An example of where this breaks down:

  1. The price received by successful offshore wind projects in the UK’s CfD allocation round in early 2015 was in the range 114-120 £/MWh.

  2. In the Netherlands, the recent Borssele offshore wind farm auction cleared at 72.7 €/MWh, or 82 €/MWh once transmission connection costs are considered.

Of course, we are not comparing apples with apples.  The Dutch government took on much of the development risk for Borssele, whereas this was left to developers in the UK.

We can go further than the Borssele example.  In Zambia, an auction for solar PV projects achieved a price of 60.2 $/MWh on one project.  However, this auction was held under the IFC’s Scaling Solar programme.  This is a great innovation to mobilise private sector investment into solar in countries that might sometimes be seen as ‘too difficult’, but the corollary is that the investor – and the consumer – is wrapped from many of the risks that would normally be included in a cost reflective tariff.

I’m not going to argue against any of these approaches – there are clear pros and cons we could debate about the various approaches taken: in the UK, in the Netherlands, and in Zambia.  But as we move into a world of renewables, there is no common approach to maintaining cost reflectivity.  I would certainly argue that the Netherlands will no longer have cost reflective electricity tariffs, for example.

Reflections…

The power sector is undergoing rapid change.  Technology costs have been falling, and a plethora of different approaches to supporting new renewable technologies means that there is an increasing amount of inconsistency in how price signals are passed through the value chain.

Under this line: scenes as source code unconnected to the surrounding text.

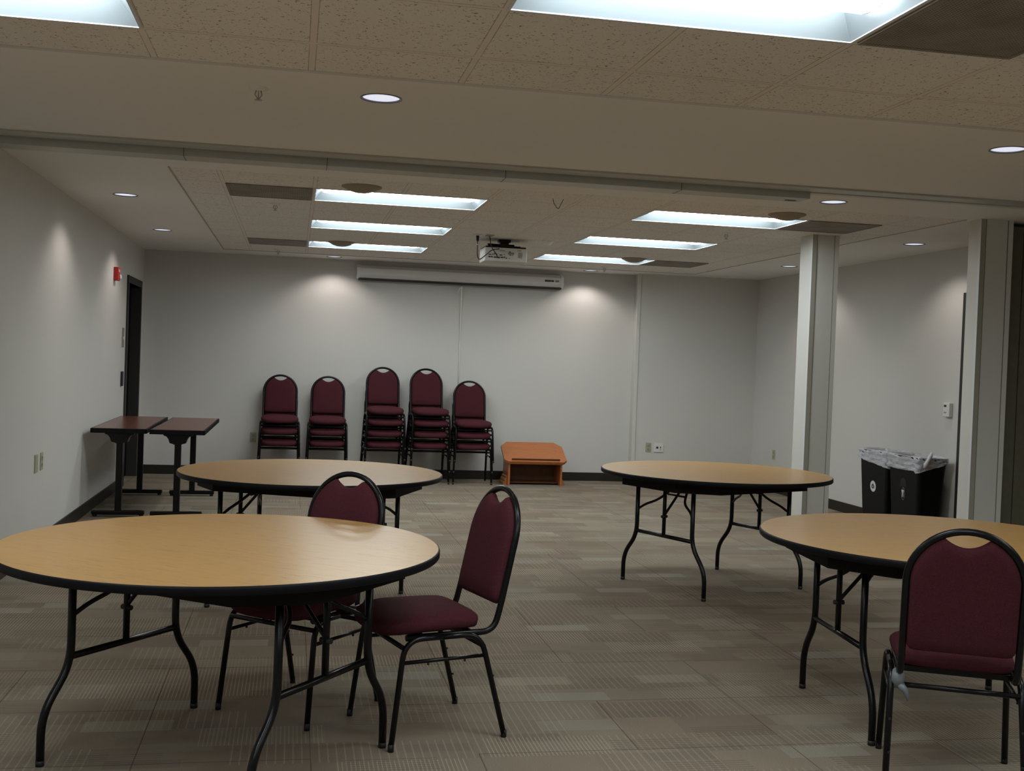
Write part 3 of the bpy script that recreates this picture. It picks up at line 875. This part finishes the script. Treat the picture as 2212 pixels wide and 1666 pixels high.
ch0 = make_chair('maroon banquet chair right of the front left table, seen side on', 'maroon banquet chairs at the round tables')
def face(rx, ry): return math.atan2(-rx, ry)      # local +Y toward (rx, ry)
def place(cx, cy, dx, dy): ch0_loc = (cx, cy, 0); return ch0_loc, face(dx, dy)
l, r = place(.45, -3.525, -.44, -.13); ch0.location = l; ch0.rotation_euler[2] = r
chB = dup(ch0, (-.035, -3.22, 0), face(-.30, -.365), 'maroon padded banquet chair behind the front left table, seat pushed under it')
chC = dup(ch0, (2.268, -4.235, 0), face(.446, .895), 'maroon padded banquet chair seen from behind, in front of the right table')
b = NB()
rear = Vector((-.213, -.128, .37))
tube(b, [(-.19, -.135, .345), (-.19, -.14, .375), (-.192, -.15, .405)], [.020, .024, .019], 12)
tube(b, [(-.185, -.142, .355), (-.165, -.145, .335), (-.155, -.15, .30)], [.018, .012, .003], 10)
tp = mk('tape_wrap', b, M['tape'], chC); tp['label'] = 'torn grey tape wrapped round the rear joint'

stacks = [(-.235, 5.27, 3, 'leftmost stack against the far wall'), (.30, 5.27, 3, 'second stack from the left'), (.945, 5.27, 4, 'tall middle stack of four'),
          (1.47, 5.28, 4, 'fourth stack from the left'), (1.985, 5.285, 3, 'stack beside the wooden lectern')]
pos = {3: ['bottom', 'middle', 'top'], 4: ['bottom', 'second from bottom', 'third from bottom', 'top']}
rz_j = [.02, -.015, .03, .045, .0]
for i, (sx, sy, n, lab) in enumerate(stacks):
    for k in range(n):
        lb = 'maroon banquet chair, %s of the %s' % (pos[n][k], lab)
        dup(ch0, (sx + random.uniform(-.004, .004), sy - .018 * k, .13 * k), PI + rz_j[i] + random.uniform(-.008, .008), lb, 'stacked maroon banquet chairs')

# ------------------------------------------------------------------ round folding tables
TR, TH = .7656, .762
def make_round(label):
    t = thing('round_table', label, 'table', (0, 0, 0), 0, 'round wood-topped folding tables')
    b = NB(); lathe(b, [(0, TH), (TR - .006, TH)], 96); lathe(b, [(0, TH - .024), (TR - .006, TH - .024)], 96)
    mk('tabletop', b, M['oak'], t)
    b = NB(); lathe(b, [(TR - .006, TH), (TR - .002, TH - .0015), (TR, TH - .006), (TR, TH - .024), (TR - .003, TH - .028), (TR - .012, TH - .028), (TR - .012, TH - .022)], 96)
    mk('edge_band', b, M['vinyl'], t)
    e, f, c = .60, .45, .20
    oc = [(-e, -f + c), (-e + c, -f), (e - c, -f), (e, -f + c), (e, f - c), (e - c, f), (-e + c, f), (-e, f - c)]
    b = NB()
    outer = oc; inner = [(x * .94, y * .92) for x, y in oc]
    zt, zb = TH - .0275, TH - .096
    A = [b.verts.new((x, y, zt)) for x, y in outer]; B = [b.verts.new((x, y, zb)) for x, y in outer]
    C_ = [b.verts.new((x, y, zb)) for x, y in inner]; D_ = [b.verts.new((x, y, zt)) for x, y in inner]
    for k in range(8):
        j = (k + 1) % 8
        b.faces.new((A[k], A[j], B[j], B[k])); b.faces.new((B[k], B[j], C_[j], C_[k])); b.faces.new((C_[k], C_[j], D_[j], D_[k])); b.faces.new((D_[k], D_[j], A[j], A[k]))
    mk('under_frame', b, M['under'], t)
    for sx in (-1, 1):
        X = sx * .447
        for sy in (-1, 1):
            b = NB()
            tube(b, smooth_path([(X, sy * .262, TH - .03), (X, sy * .262, .325), (X, sy * .385, .175), (X, sy * .385, .012)], .075, 6), .0145, 10)
            lg = mk('leg', b, M['black'], t)
            b = NB(); tube(b, [(X, sy * .385, 0), (X, sy * .385, .02)], .0149, 12); mk('foot_cap', b, M['glide'], lg)
        b = NB(); tube(b, [(X, -.262, .352), (X, .262, .352)], .0125, 10); mk('crossbar', b, M['black'], t)
        b = NB(); tube(b, [(X, .0, .352), (X, .0, TH - .03)], .0125, 10); mk('centre_post', b, M['black'], t)
        xi = sx * .262
        b = NB()
        for sy in (-1, 1):
            tube(b, smooth_path([(X, sy * .262, .495), (X - sx * .025, sy * .21, .535), (X - sx * .055, sy * .12, .572), (xi, sy * .035, TH - .06)], .06, 4), .0085, 8)
        tube(b, smooth_path([(X, 0, .485), (X - sx * .03, 0, .52), (X - sx * .10, 0, .60), (xi, 0, TH - .06)], .05, 4), .0085, 8)
        tube(b, [(X - sx * .105, -.085, .61), (X - sx * .105, .085, .61)], .0065, 8)
        box(b, xi - .03, xi + .03, -.05, .05, TH - .06, TH - .024, .004)
        br = mk('brace', b, M['black'], t)
        b = NB(); tube(b, [(X - .022, 0, .478), (X + .022, 0, .478)], .010, 8); mk('catch', b, M['glide'], br)
    return t
rt = make_round('round oak-look folding table at front left, the largest in view')
rt.location = (-.324, -3.80, 0); rt.rotation_euler[2] = math.radians(-36.5)
T2 = dup(rt, (.024, -1.20, 0), math.radians(-23.5), 'round oak-look folding table in the middle left, in front of the chair stacks')
T3 = dup(rt, (2.70, -.745, 0), math.radians(24), 'round oak-look folding table standing alone in front of the pillar')
T4 = dup(rt, (2.641, -3.550, 0), math.radians(-5.5), 'round oak-look folding table at right, cut by the right edge behind a chair')

# ------------------------------------------------------------------ narrow mahogany training tables
def make_training(label):
    t = thing('training_table', label, 'table', (0, 0, 0), 0, 'narrow mahogany folding tables by the left wall')
    w, L = .228, .945
    b = NB(); box(b, -w + .012, w - .012, -L + .012, L - .012, .738, .7625); mk('tabletop', b, M['mahog'], t)
    b = NB()
    box(b, -w, w, -L, -L + .014, .722, .7615, .004); box(b, -w, w, L - .014, L, .722, .7615, .004)
    box(b, -w, -w + .014, -L, L, .722, .7615, .004); box(b, w - .014, w, -L, L, .722, .7615, .004)
    box(b, -w + .01, w - .01, -L + .01, L - .01, .722, .738)
    mk('edge_band', b, M['vinyl'], t)
    for s in (-1, 1):
        y = s * .765 - .07
        b = NB(); box(b, -.027, .027, y - .027, y + .027, .05, .66, .006); mk('leg', b, M['black'], t)
        pr = [(-.125, .722), (.125, .722), (.115, .708), (.095, .702), (.078, .68), (.066, .645), (.045, .64), (.027, .632), (-.027, .632), (-.045, .64), (-.066, .645), (-.078, .68), (-.095, .702), (-.115, .708)]
        b = NB(); prism(b, pr, lambda u, v, q: Vector((u, q, v)), y - .05, y + .05); mk('bracket', b, M['black'], t)
        b = NB(); box(b, -.215, .215, y - .03, y + .03, .018, .055, .008); ft = mk('foot', b, M['black'], t)
        for x in (-.19, .19):
            b = NB(); tube(b, [(x, y, 0), (x, y, .02)], .018, 12); mk('glide', b, M['glide'], ft)
    b = NB(); box(b, -.02, .02, -.83, .69, .68, .71, .003); mk('rail', b, M['black'], t)
    return t
mt = make_training('narrow mahogany-topped table pushed against the left wall'); mt.location = (-1.548, 3.01, 0); mt.rotation_euler[2] = math.radians(.8)
dup(mt, (-1.055, 2.98, 0), math.radians(0), 'narrow mahogany-topped table, the right one of the pair by the left wall')

# ------------------------------------------------------------------ lectern
def build_lectern():
    t = thing('tabletop_lectern', 'low honey-coloured wooden lectern with slanted top on the carpet against the far wall', 'lectern', (2.735, 5.07, 0))
    hw = .325; D = .34
    for s in (-1, 1):
        b = NB()
        pr = [(0, 0), (D, 0), (D, .425), (0, .262)]
        prism(b, pr, lambda u, v, q: Vector((q, u, v)), s * hw, s * (hw - .022)); mk('side_panel', b, M['lectwood'], t)
        b = NB()
        pr = [(0, 0), (.045, 0), (.045, .02), (.03, .04), (.03, .055), (.014, .08), (.014, .095), (0, .105)]
        prism(b, pr, lambda u, v, q: Vector((s * (hw + u), q, v)), 0.06, D); mk('base_moulding', b, M['lectwood'], t)
    b = NB(); box(b, -hw + .022, hw - .022, D - .02, D, 0, .415); mk('front_panel', b, M['lectdark'], t)
    b = NB(); box(b, -hw + .022, hw - .022, .10, D - .02, .018, .032); mk('shelf', b, M['lectdark'], t)
    # slanted top: 2D outline in (x, s) along the slope
    n0 = Vector((0, -.035, .262)); n1 = Vector((0, .375, .462)); dr = (n1 - n0); Ls = dr.length; dr.normalize(); nn = Vector((0, -dr.z, dr.y))
    P = lambda u, v, q: n0 + Vector((u, 0, 0)) + dr * v + nn * q
    ol = [(-.335, 0), (.335, 0), (.375, .045), (.375, Ls - .10), (.29, Ls), (-.29, Ls), (-.375, Ls - .10), (-.375, .045)]
    b = NB(); prism(b, ol, P, .0, .026); mk('slanted_top', b, M['lectwood'], t)
    b = NB(); prism(b, [(u * .985, v * .985 + .003) for u, v in ol], P, -.012, .0); mk('under_moulding', b, M['lectwood'], t)
    b = NB(); prism(b, [(-.29, .030), (.29, .030), (.29, .045), (-.29, .045)], P, .026, .044); mk('book_ledge', b, M['lectdark'], t)
build_lectern()

# ------------------------------------------------------------------ recycling bins with liners
def make_bin(x, y, label, sym, tall=.74):
    t = thing('recycling_bin', label, 'bin', (x, y, 0), 0)
    w0, l0, w1, l1 = .105, .215, .135, .255
    b = NB()
    def ring(w, l, z, c=.03):
        pts = []
        for sx, sy, a0 in ((1, 1, 0), (-1, 1, 90), (-1, -1, 180), (1, -1, 270)):
            for k in range(4):
                a = math.radians(a0 + 30 * k); pts.append((sx * (w - c) + c * math.cos(a), sy * (l - c) + c * math.sin(a), z))
        return [b.verts.new(p) for p in pts]
    rings = [ring(w0, l0, 0), ring(w1, l1, tall - .03), ring(w1 + .008, l1 + .008, tall - .03), ring(w1 + .008, l1 + .008, tall), ring(w1 - .004, l1 - .004, tall), ring(w0 - .004, l0 - .004, .02)]
    b.faces.new(rings[0][::-1]); b.faces.new(rings[-1])
    for r0, r1 in zip(rings[:-1], rings[1:]):
        for k in range(16):
            b.faces.new((r0[k], r0[(k + 1) % 16], r1[(k + 1) % 16], r1[k]))
    body = mk('body', b, M['bin'], t)
    xf = -(w0 + (w1 - w0) * .6)
    lean = (w1 - w0) / tall
    zc = .405
    def fx(z): return -(w0 + lean * z) - .0015
    if sym == 'loop':
        b = NB(); n = 28
        for off, rad, mt_ in ((0, .052, None),):
            c = [b.verts.new((fx(zc + math.sin(2 * PI * k / n) * rad), math.cos(2 * PI * k / n) * rad, zc + math.sin(2 * PI * k / n) * rad)) for k in range(n)]
            b.faces.new(c)
        lab_ = mk('round_sticker', b, M['whitep'], t)
        b = NB()
        for k in range(3):
            a0 = PI / 2 + k * 2 * PI / 3; a1 = a0 + 2 * PI / 3
            p0 = (math.cos(a0) * .028, math.sin(a0) * .028); p1 = (math.cos(a1) * .028, math.sin(a1) * .028)
            d = (p1[0] - p0[0], p1[1] - p0[1])
            q0 = (p0[0] + d[0] * .16, p0[1] + d[1] * .16); q1 = (p0[0] + d[0] * .82, p0[1] + d[1] * .82)
            tube(b, [(fx(zc + q0[1]) - .001, q0[0], zc + q0[1]), (fx(zc + q1[1]) - .001, q1[0], zc + q1[1])], [.0045, .006], 6)
        mk('recycle_arrows', b, M['slot'], lab_)
    else:
        b = NB(); tube(b, [(fx(zc - .035) , 0, zc - .035), (fx(zc) , 0, zc), (fx(zc + .03), 0, zc + .03)], [.014, .010, .016], 10); mk('bottle_symbol', b, M['whitep'], t)
        b = NB(); n = 30
        tube(b, [(fx(zc + math.sin(2 * PI * k / n) * .055), math.cos(2 * PI * k / n) * .026, zc - .005 + math.sin(2 * PI * k / n) * .055) for k in range(n + 1)], .003, 6, cap=False); mk('oval_outline', b, M['grey'], t)
        b = NB(); prism(b, [(-.05, .0), (.05, .0), (.045, .05), (.02, .075), (-.02, .075), (-.045, .05)], lambda u, v, q: Vector((fx(zc + .06 + v) + q, u, zc + .06 + v)), 0, .002); mk('embossed_badge', b, M['glide'], t)
    return t, (w1, l1, tall)
def make_liner(x, y, dims, label, seed, drop):
    rnd = random.Random(seed)
    w1, l1, tall = dims
    b = NB(); n = 72; rows = 9
    prof = []
    R_ = []
    for j in range(rows + 4):
        ring = []
        for k in range(n):
            a = 2 * PI * k / n
            cx = max(-1, min(1, math.cos(a) * 1.35)); cy = max(-1, min(1, math.sin(a) * 1.35))
            if j < 4:   # inside
                z = tall - .10 + .10 * j / 3; o = -.008 - .004 * (3 - j)
                zz = z + (.012 if j == 3 else 0)
            else:
                f = (j - 3) / rows
                dd = drop(cx, cy)
                zz = tall + .012 - dd * f; o = .014 + .004 * math.sin(9 * a + 11 * f + seed) + .005 * math.sin(23 * a - 17 * f) + .004 * math.sin(37 * f + 2 * a)
            o += rnd.uniform(-.0015, .0015)
            ring.append(b.verts.new(((w1 + o) * cx, (l1 + o) * cy, zz + .005 * math.sin(3 * a + seed) + rnd.uniform(-.002, .002))))
        R_.append(ring)
    for r0, r1 in zip(R_[:-1], R_[1:]):
        for k in range(n):
            f = b.faces.new((r0[k], r0[(k + 1) % n], r1[(k + 1) % n], r1[k])); f.smooth = True
    o = mk('bin_liner', b, M['film']); o.location = (x, y, 0)
    tag(o, label, 'bin liner'); return o
t, d = make_bin(5.40, 1.83, 'black slim recycling bin with a round white recycling sticker, the left of two', 'loop')
make_liner(5.40, 1.83, d, 'clear plastic liner folded over the rim of the left bin', 3, lambda cx, cy: .125 - .035 * cy)
t, d = make_bin(5.395, 1.285, 'black slim recycling bin with a bottle symbol, the right of two', 'bottle')
ln = make_liner(5.395, 1.285, d, 'clear plastic liner knotted over the rim of the right bin', 8, lambda cx, cy: .13 if cy > -.8 else .10 - .05 * cx)
b = NB(); tube(b, smooth_path([(-.10, -.285, .655), (-.085, -.29, .70), (-.04, -.275, .755), (-.025, -.27, .79)], .02), [.010, .018, .02, .019, .017, .016, .015, .015, .016, .016, .016, .015, .013, .010][:14], 10)
mk('twisted_knot', b, M['filmw'], ln)
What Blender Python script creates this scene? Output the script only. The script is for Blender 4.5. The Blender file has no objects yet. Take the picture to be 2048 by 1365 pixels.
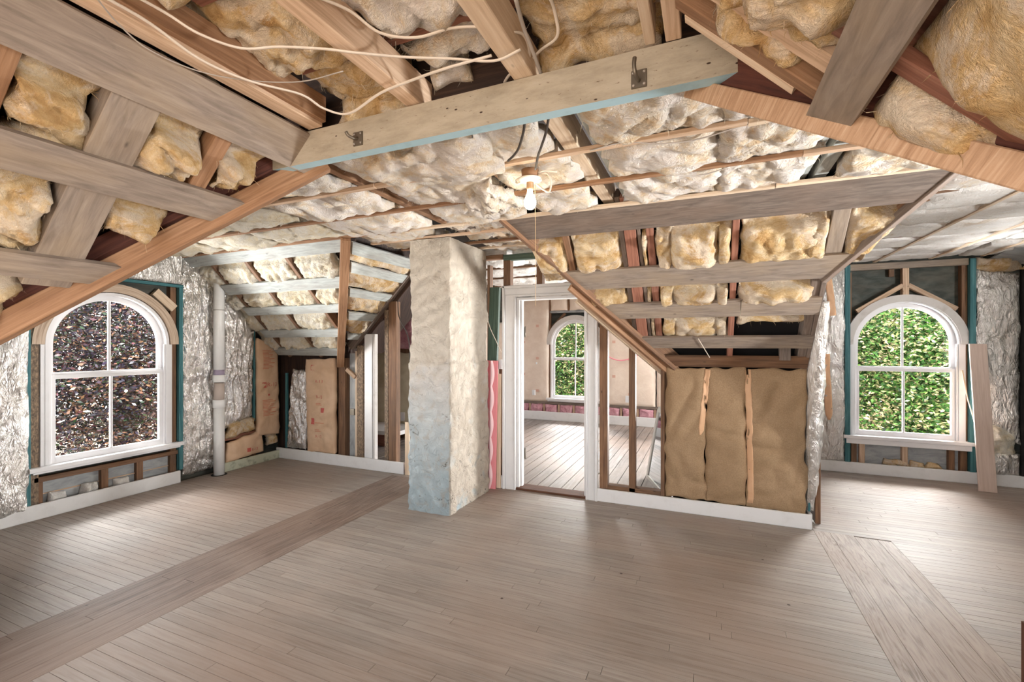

Will this remain the case, or will a new consensus emerge, with common cost-reflectivity principles being adopted in the long-run pricing of generators?  If technology costs continue to fall then maybe it will be possible to run auctions, or other procurement mechanisms, that are totally technology neutral, with common standards being adopted regionally or internationally?  Or maybe we will continue to see risk trickle back from the bill-payer to the tax-payer, with the reintroduction of regulated retail prices?

It is unclear which path we are on.  My hunch is that the regulators’ decision making will be forced by the decentralisation of energy services.  On the one hand decentralisation could lead to greater consumer choice, and more innovative commercial offerings.  This might, for example, lead to more Energy as a Service (“EaaS”) offerings, where consumers simply pay a monthly fee with some usage cap, as they might do for a broadband deal.  This business model is being deployed in off-grid projects in Africa, and it could become more widely used in developed markets.

On the other hand, more extreme decentralisation scenarios could lead to what is commonly referred to as the “utility death spiral” as utility cost recovery is undermined by erosion of the charging base.  It seems likely that the regressive nature of such an outcome means that governments would step in if such a scenario were to emerge, which could lead to a transfer from tax payers to bill payers that could totally undermine the economic signals leading consumers to cost effective decentralised solutions.

There are, of course, no easy solutions, but a long-term vision is urgently required that sets out whether we want to preserve the principle of cost reflectivity through the value chain and, if so, what a market that achieves this might look like in a decarbonised power sector.